Christian Philipp Müller’s “31 in Chelsea” takes up the rapidly changing neighborhood where Murray Guy has been located since its establishment in 1998. This new work builds on two previous projects: Interpellations, presented in 1994 at American Fine Arts Co. in Soho, in which Müller inserted mock entries for the art gallery into New York travel guides, and Around the Corner, conceived in 2006 at Orchard on New York’s Lower East Side, during which he offered a series of guided walking tours of the gallery’s environs. In both of these works, Müller staged a cluster of relations between specific art galleries and broader neighborhoods and inhabitants, coordinating “disconnected times and spaces to bring the contradictions of the present into a sharper focus.”
Müller’s new project examines the structure of an urban neighborhood at a time when the very concept of a neighborhood—whose components are defined by their geographic proximity—is itself being rapidly reshaped by new forms of communication, exchange, and circulation. Beginning with the question “What is Chelsea?”, Müller has arranged 31 visits and conversations with a broad cross section of Chelsea residents, organizations, and businesses. Not programmed by any overall sociological or demographic strategy, his visits comprise a sort of derivé, where one encounter leads to another. These range from the Hudson Guild Senior Center to the Gay Men’s Health Crisis, a nightclub promoter, an executive at Google, a painter, and a restaurant owner, to name but a few.

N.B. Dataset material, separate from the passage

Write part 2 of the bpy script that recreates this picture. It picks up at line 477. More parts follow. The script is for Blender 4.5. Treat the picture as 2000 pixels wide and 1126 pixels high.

Müller will use the gallery to stage the traces from his visits, organizing this archive into 31 boxes (one for each day of the show), which will confront the viewer as a hybrid between a portrait, a map and a calendar. On January 14 at 6:30pm, he will gather his collected material into a performance, to be presented at the nightclub 1OAK, which has been located for the past 3 years in a lavishly renovated space below Murray Guy.
Müller’s attempt to represent an expansive neighborhood like Chelsea over 31 days in a commercial art gallery involves a degree of absurdity, within which we might locate a space for reflecting on the gallery’s relations to its surroundings and to its audiences, relationships which involve different registers of visibility and invisibility, connection and “autonomy.”
Christian Philipp Müller (b. 1957 Biel, Switzerland) has exhibited extensively in the United States and abroad. Major projects include Fixed Values at the Palais de Beaux-Arts, Brussels (1991), A Sense of Friendliness, Mellowness, Permanence at American Fine Arts Co., New York (1992), Green Border, Austrian Pavillion, 45th Venice Bienniale (1993), Interpellations, American Fine Arts Co, New York (1994), A Balancing Act, Documenta X, Kassel (1997), Hudson Valley Tastemakers, Bard College, Annandale-on-Hudson (2003-present), and Apollo Soyuz, Manifesta 7 (2008). From 2006-2008, Müller was a partner in the collaborative gallery Orchard, where he organized the exhibitions Around the Corner (2006) and Cookie Cutter (2008). In 2007, he was the subject of a major retrospective at the Kunstmuseum Basel, which coincided with the publication of a monograph on his work by Hatje Cantz.